— Begin Records supplied —

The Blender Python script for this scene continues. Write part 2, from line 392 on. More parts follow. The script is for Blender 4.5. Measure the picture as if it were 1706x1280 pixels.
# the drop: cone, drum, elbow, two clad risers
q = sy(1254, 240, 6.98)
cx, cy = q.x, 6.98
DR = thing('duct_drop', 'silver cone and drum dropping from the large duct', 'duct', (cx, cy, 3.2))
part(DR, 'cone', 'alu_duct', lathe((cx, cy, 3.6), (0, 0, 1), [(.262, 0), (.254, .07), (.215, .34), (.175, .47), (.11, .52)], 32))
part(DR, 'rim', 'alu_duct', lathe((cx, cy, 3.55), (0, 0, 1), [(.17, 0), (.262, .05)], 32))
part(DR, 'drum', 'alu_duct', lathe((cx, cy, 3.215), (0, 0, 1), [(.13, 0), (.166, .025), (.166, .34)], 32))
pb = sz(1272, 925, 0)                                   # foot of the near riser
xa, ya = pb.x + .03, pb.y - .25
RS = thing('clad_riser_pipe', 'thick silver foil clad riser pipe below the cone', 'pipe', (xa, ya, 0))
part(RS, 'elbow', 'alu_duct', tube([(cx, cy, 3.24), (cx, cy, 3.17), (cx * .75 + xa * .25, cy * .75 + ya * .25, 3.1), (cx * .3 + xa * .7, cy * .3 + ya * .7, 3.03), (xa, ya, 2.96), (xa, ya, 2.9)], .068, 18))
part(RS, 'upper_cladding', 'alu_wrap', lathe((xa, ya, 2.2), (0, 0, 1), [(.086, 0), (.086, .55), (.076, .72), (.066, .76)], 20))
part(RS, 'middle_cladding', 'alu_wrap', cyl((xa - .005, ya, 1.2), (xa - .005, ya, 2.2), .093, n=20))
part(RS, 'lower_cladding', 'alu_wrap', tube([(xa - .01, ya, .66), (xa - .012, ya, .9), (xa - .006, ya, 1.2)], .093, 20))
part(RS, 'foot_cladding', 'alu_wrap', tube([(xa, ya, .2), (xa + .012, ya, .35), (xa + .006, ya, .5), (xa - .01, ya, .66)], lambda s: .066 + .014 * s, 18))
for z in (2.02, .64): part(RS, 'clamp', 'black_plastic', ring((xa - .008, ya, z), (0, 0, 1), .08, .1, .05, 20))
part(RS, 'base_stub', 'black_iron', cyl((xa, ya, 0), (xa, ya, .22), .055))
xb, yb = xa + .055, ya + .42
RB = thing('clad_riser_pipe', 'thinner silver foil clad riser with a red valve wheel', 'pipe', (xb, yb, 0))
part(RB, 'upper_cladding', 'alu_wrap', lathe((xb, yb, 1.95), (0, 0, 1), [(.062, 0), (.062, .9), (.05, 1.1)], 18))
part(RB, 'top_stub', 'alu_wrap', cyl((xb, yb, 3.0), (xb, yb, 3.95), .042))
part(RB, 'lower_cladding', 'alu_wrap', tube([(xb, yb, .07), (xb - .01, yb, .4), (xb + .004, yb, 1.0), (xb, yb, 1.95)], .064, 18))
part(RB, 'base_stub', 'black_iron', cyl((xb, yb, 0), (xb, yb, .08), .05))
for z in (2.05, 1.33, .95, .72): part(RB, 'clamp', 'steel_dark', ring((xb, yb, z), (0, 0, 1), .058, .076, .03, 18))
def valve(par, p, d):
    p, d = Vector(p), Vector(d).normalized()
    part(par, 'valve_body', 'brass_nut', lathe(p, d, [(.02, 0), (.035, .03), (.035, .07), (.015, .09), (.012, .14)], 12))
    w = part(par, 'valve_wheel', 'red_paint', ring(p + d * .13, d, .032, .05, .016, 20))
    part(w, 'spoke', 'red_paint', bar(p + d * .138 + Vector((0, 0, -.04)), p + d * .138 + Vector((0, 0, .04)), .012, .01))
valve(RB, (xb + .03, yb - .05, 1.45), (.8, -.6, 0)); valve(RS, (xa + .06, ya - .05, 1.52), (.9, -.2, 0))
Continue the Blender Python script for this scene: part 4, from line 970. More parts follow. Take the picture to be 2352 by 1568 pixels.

— End Records supplied —
— Begin Records supplied —

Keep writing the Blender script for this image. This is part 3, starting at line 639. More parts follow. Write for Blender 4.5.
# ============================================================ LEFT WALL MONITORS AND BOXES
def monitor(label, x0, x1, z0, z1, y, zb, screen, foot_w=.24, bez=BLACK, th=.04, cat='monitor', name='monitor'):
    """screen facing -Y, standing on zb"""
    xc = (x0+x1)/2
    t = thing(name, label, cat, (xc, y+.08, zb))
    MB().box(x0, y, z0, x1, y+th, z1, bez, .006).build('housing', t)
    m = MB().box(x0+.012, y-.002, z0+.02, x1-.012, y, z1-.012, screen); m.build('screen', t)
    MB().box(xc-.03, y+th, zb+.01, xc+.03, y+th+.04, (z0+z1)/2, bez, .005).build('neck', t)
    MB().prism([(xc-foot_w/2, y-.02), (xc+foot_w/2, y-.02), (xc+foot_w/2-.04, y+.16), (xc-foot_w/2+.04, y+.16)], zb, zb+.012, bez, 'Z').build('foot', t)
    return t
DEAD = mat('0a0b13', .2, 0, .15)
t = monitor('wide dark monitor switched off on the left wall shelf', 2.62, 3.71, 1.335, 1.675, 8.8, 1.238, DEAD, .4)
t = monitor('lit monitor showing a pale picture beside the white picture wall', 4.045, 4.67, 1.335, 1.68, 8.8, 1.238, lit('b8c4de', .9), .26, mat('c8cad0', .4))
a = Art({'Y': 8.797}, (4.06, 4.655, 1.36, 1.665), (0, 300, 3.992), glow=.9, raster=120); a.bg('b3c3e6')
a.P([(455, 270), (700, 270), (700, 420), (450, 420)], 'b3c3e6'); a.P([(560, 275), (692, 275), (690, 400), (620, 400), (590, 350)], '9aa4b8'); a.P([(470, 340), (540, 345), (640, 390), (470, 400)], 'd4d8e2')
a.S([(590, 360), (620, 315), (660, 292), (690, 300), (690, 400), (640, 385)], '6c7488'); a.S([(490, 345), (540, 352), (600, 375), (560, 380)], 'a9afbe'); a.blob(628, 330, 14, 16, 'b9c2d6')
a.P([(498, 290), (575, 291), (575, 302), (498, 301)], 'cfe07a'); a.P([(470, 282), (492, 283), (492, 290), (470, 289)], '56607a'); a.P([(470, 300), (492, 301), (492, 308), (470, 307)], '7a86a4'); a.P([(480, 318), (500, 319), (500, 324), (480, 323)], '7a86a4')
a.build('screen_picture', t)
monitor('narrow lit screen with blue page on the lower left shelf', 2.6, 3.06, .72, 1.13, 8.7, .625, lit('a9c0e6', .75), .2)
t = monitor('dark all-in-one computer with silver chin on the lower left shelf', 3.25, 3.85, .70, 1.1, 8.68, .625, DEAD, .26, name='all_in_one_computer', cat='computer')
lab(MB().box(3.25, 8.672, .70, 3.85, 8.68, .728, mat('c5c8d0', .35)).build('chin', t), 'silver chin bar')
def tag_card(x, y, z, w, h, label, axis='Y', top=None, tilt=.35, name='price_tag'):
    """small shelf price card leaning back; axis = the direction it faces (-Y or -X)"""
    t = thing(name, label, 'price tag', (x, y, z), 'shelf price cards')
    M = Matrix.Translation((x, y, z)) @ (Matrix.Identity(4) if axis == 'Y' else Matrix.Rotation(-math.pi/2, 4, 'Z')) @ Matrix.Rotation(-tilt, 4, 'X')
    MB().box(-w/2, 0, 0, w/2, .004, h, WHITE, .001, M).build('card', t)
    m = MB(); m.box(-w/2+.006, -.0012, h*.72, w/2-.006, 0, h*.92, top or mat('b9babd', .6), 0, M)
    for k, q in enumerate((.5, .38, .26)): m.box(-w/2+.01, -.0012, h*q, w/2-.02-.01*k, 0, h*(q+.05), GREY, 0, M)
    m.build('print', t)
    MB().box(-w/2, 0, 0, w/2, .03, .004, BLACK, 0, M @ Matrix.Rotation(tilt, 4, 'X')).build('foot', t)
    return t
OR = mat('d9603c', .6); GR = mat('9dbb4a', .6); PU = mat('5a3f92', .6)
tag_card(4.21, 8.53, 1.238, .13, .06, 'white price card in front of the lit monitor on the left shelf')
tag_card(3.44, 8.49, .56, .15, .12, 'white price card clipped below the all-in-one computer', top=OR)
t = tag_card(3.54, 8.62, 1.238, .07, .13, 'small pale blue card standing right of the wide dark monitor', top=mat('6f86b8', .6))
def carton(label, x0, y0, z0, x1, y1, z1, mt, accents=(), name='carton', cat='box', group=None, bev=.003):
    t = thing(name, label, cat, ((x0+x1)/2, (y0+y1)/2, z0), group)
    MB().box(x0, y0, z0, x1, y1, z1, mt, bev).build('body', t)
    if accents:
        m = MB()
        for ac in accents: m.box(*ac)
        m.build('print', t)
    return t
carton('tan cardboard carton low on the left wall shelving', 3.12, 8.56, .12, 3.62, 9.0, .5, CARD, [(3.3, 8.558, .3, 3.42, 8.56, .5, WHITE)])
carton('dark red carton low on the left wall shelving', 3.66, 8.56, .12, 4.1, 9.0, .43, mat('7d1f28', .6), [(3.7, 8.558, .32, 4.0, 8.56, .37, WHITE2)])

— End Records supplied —
— Begin Records supplied —

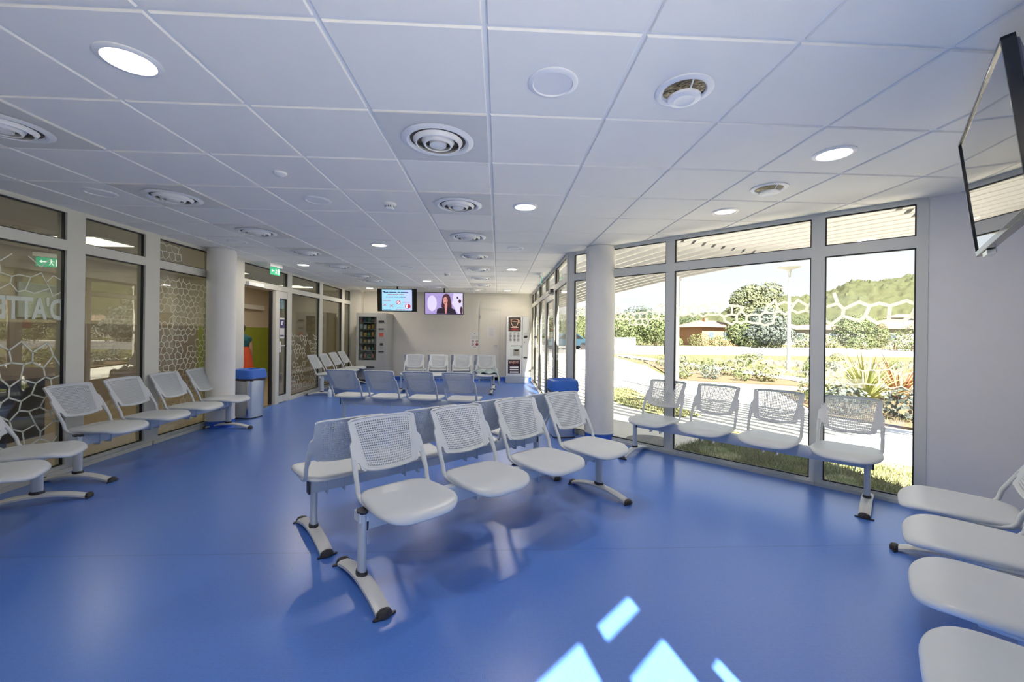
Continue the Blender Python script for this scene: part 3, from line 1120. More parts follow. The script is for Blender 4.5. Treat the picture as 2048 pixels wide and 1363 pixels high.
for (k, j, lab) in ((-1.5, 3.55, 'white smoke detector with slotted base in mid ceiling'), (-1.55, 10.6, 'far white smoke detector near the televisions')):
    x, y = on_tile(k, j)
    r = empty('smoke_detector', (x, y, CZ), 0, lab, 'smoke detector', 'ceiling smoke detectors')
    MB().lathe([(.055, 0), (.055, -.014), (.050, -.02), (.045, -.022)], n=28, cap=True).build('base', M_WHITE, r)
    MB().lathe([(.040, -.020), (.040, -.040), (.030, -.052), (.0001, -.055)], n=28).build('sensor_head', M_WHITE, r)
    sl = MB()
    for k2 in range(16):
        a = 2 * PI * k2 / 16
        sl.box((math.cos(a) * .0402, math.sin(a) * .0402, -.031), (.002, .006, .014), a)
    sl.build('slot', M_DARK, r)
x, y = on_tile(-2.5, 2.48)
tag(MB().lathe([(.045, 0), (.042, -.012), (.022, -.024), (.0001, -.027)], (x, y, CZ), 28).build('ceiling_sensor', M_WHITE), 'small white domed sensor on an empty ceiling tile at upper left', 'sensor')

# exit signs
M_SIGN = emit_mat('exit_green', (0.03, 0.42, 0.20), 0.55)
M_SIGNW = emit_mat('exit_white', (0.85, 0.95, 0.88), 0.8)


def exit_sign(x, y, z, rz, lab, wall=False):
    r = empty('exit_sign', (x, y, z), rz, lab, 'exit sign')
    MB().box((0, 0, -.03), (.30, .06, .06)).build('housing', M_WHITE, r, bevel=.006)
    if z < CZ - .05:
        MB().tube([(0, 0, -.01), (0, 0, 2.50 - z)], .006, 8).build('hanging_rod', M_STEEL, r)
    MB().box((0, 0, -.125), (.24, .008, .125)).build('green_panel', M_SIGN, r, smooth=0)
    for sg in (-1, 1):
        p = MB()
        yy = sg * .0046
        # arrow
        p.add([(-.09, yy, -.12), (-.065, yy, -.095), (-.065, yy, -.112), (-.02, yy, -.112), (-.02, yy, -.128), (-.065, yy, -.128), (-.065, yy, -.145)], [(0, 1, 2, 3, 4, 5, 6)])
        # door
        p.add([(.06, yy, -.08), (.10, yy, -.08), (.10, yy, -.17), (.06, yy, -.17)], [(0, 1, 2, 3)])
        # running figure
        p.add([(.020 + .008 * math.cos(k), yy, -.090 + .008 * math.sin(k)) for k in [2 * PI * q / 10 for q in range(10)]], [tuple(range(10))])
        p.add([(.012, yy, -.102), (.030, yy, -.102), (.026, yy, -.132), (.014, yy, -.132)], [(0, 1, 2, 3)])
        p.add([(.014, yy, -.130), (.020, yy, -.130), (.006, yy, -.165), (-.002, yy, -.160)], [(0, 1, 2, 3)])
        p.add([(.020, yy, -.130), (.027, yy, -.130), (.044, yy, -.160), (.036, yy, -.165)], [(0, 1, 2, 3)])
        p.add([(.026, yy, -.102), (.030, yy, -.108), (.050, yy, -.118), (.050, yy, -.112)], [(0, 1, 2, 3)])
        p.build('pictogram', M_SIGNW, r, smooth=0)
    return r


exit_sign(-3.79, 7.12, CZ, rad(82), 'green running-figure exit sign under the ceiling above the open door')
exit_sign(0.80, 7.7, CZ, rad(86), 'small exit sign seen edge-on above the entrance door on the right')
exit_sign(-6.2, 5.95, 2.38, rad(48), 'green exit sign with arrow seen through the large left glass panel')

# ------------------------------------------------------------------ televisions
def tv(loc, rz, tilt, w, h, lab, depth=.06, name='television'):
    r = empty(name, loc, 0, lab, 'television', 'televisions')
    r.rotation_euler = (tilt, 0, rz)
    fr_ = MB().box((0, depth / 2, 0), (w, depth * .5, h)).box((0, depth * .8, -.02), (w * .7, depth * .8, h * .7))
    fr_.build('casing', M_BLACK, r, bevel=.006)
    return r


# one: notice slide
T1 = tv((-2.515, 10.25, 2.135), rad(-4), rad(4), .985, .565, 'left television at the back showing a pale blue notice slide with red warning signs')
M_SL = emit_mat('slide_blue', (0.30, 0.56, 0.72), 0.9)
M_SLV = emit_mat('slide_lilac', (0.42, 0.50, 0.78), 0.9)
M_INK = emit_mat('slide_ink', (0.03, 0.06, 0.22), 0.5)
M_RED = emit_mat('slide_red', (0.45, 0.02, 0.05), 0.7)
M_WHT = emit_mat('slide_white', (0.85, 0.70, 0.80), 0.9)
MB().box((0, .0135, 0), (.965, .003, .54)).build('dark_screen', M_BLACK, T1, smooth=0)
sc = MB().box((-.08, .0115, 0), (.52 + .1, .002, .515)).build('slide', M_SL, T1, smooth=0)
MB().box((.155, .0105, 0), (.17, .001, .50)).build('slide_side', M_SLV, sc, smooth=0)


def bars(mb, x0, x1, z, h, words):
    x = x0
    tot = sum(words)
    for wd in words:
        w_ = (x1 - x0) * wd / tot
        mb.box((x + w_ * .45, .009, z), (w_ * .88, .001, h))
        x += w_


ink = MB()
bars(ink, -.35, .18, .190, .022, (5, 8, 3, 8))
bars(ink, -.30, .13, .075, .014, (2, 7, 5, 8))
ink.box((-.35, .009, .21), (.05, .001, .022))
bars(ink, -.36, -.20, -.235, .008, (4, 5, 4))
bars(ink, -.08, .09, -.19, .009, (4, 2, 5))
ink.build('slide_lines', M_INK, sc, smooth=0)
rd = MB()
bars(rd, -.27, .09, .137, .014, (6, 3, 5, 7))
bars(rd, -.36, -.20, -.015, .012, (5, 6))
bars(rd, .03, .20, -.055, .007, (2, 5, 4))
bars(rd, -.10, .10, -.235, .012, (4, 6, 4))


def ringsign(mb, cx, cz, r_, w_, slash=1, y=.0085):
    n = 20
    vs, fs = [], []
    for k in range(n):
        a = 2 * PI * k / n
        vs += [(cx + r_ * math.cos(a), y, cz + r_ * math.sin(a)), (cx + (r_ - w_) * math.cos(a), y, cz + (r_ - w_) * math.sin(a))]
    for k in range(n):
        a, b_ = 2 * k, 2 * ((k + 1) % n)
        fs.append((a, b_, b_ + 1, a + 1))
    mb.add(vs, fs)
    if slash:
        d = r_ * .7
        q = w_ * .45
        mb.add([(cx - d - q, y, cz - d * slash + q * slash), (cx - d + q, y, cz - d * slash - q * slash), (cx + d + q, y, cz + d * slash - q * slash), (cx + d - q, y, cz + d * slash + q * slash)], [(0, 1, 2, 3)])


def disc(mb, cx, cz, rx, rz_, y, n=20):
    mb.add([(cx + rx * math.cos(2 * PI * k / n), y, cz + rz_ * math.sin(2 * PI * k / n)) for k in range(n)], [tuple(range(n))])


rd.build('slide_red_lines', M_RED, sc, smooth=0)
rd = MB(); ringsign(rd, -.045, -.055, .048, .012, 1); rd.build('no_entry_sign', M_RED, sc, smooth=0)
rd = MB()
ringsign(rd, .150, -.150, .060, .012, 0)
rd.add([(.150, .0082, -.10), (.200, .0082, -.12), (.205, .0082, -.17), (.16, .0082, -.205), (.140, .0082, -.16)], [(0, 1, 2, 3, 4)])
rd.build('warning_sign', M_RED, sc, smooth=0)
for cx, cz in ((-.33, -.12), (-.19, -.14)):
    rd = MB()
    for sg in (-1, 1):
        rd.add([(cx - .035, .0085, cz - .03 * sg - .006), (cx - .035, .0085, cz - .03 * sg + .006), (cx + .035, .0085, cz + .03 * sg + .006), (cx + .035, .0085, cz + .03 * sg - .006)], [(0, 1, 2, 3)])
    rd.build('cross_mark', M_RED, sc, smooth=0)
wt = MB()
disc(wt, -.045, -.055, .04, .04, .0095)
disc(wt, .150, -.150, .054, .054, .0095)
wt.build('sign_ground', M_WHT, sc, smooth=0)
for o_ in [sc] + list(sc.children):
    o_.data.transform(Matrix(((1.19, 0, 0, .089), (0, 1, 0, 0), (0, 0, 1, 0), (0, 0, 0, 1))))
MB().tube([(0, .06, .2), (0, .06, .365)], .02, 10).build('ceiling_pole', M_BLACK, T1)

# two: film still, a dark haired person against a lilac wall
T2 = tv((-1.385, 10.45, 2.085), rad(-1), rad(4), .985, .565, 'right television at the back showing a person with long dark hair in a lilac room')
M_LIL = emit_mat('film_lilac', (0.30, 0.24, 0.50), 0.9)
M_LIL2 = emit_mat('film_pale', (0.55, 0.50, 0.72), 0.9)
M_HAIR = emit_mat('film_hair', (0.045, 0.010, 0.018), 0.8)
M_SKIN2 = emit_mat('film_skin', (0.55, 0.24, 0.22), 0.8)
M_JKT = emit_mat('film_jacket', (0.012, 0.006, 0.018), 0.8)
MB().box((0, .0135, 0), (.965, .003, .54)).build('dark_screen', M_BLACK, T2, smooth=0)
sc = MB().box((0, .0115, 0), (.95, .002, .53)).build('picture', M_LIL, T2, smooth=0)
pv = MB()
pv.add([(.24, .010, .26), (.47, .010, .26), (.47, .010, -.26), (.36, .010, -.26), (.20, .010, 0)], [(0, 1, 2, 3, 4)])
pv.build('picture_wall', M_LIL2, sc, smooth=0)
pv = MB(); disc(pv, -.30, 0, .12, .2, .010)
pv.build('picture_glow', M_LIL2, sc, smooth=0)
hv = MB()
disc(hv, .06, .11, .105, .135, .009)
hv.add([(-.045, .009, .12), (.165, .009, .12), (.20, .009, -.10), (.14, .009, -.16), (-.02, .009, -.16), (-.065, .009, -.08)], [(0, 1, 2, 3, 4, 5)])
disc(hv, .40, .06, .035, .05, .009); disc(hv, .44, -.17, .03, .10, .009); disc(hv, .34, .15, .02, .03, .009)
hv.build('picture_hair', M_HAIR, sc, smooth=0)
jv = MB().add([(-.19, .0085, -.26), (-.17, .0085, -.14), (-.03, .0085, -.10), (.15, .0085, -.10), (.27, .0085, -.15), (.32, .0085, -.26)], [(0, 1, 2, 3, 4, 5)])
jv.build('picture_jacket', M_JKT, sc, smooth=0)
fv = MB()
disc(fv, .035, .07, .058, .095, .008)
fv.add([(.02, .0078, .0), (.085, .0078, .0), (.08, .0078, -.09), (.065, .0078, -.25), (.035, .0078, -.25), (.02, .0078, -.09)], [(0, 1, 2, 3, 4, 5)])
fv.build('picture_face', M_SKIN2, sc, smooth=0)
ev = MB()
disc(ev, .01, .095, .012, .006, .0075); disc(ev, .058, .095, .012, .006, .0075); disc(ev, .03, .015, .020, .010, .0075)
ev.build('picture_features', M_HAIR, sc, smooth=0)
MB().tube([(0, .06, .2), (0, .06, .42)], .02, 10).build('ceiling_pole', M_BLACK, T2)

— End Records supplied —

What to do
Extract exactly and only the span of lines that begins at the line containing "Continue the Blender Python script for this scene: part 3, from" and ends at the line containing "M_SIGNW = emit_mat('exit_white', (0.85, 0.95, 0.88), 0.8)".

Expected answer
Continue the Blender Python script for this scene: part 3, from line 1120. More parts follow. The script is for Blender 4.5. Treat the picture as 2048 pixels wide and 1363 pixels high.
for (k, j, lab) in ((-1.5, 3.55, 'white smoke detector with slotted base in mid ceiling'), (-1.55, 10.6, 'far white smoke detector near the televisions')):
    x, y = on_tile(k, j)
    r = empty('smoke_detector', (x, y, CZ), 0, lab, 'smoke detector', 'ceiling smoke detectors')
    MB().lathe([(.055, 0), (.055, -.014), (.050, -.02), (.045, -.022)], n=28, cap=True).build('base', M_WHITE, r)
    MB().lathe([(.040, -.020), (.040, -.040), (.030, -.052), (.0001, -.055)], n=28).build('sensor_head', M_WHITE, r)
    sl = MB()
    for k2 in range(16):
        a = 2 * PI * k2 / 16
        sl.box((math.cos(a) * .0402, math.sin(a) * .0402, -.031), (.002, .006, .014), a)
    sl.build('slot', M_DARK, r)
x, y = on_tile(-2.5, 2.48)
tag(MB().lathe([(.045, 0), (.042, -.012), (.022, -.024), (.0001, -.027)], (x, y, CZ), 28).build('ceiling_sensor', M_WHITE), 'small white domed sensor on an empty ceiling tile at upper left', 'sensor')

# exit signs
M_SIGN = emit_mat('exit_green', (0.03, 0.42, 0.20), 0.55)
M_SIGNW = emit_mat('exit_white', (0.85, 0.95, 0.88), 0.8)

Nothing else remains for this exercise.